Per questo non ha il porto d'armi?
«Anche. Non serve, secondo me».
Quante ore lavora, Cenzo?
«Non le ho mai contate. Comincio la mattina presto e finisco quando finisco. Ferie? Mai. Ogni tanto, riposo».
Vizi?
«Le sigarette. Un pacchetto, un pacchetto e mezzo al giorno».

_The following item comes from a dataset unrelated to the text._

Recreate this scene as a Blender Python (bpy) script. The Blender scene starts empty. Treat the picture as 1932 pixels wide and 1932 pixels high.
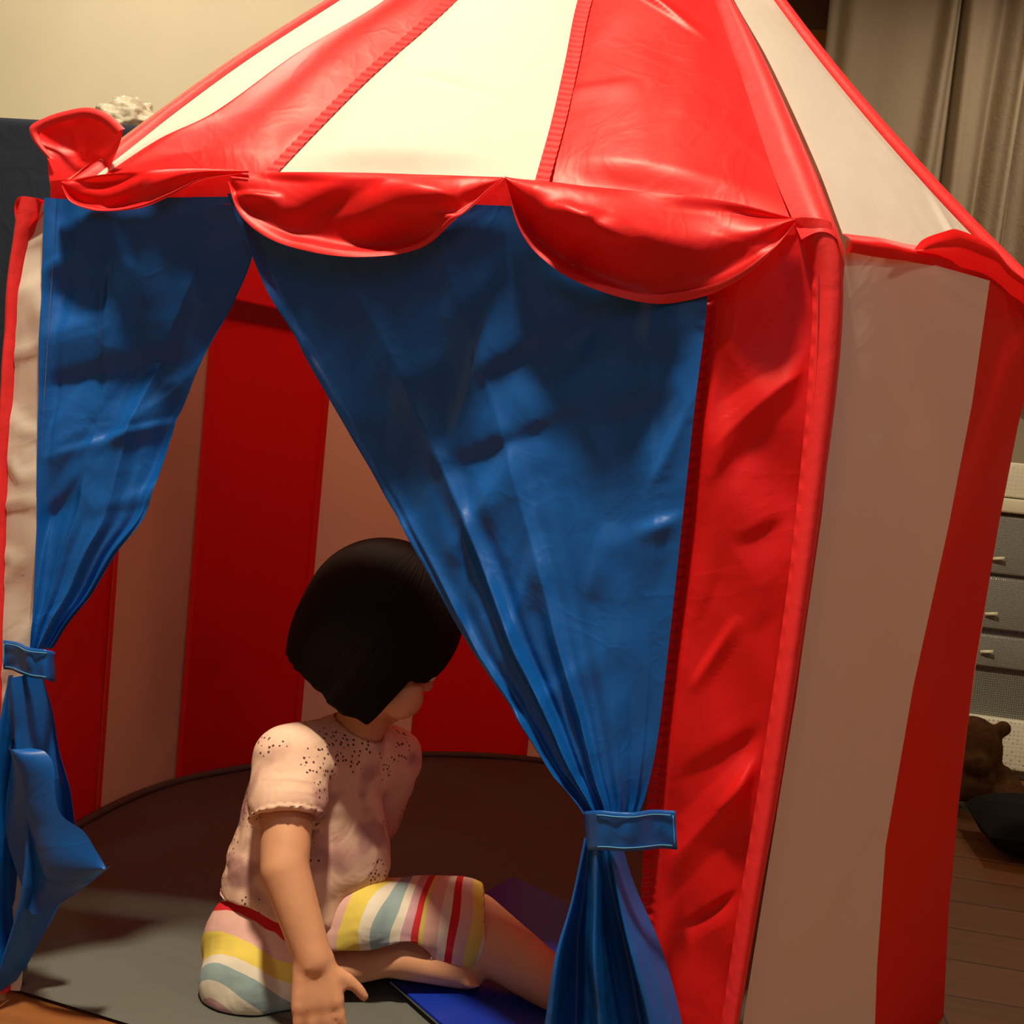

Cosa le ha portato via la campagna?
«Quello che ha portato via a tanti altri. A me non interessava emigrare, lasciare tutto e abbandonare la casa, la mia famiglia».
Non si è pentito?
«Pentito? No. È la mia vita, non la posso cambiare. Semmai, mi capita di sentire la stanchezza. Quando avevo trent'anni certi lavori non mi pesavano, oggi invece mi gravano addosso».
E non può farci niente?
«E cosa ci posso fare? Il destino è. Questo mi tocca fare. E faccio».
Amici?
«Conosco persone».
Politica?
«Non mi interessa, è roba di altri. Tengo per me quello che penso: che poi, agli altri, interessa? Io credo di no. Cenzo Cocco è un allevatore: non c'è nulla di importante o di interessante nella mia vita. Tale e quale a tanti che vivono come me».
Annoiato?
«Annoiato, no. Quello che devi fare, fai».
Esiste la solitudine del pastore?
«Io sono un allevatore. Chiamarmi pastore è sbagliato perché non abbiamo pecore, non perché mi vergogni a farmi chiamare in questo modo».
Tornasse indietro, tutto uguale?
«No, no. Tornassi bambino, rifarei le elementari ma subito dopo andrei a lavorare fuori».
Fuori, dove?
«Fuori dalla proprietà di casa, della famiglia. Potrei, per esempio, andare come mio fratello nei cantieri della Forestale. Mi piacerebbe, piacerebbe molto».
Perché?
«Avrei mille euro al mese, garantiti. Eppoi, che è la cosa più importante, in certi giorni potrei finalmente non fare nulla. Se mi chiedono qual è l'avvenire che preferisco, la risposta è quella: riposare. Lavorare stanca. Io sono stanco».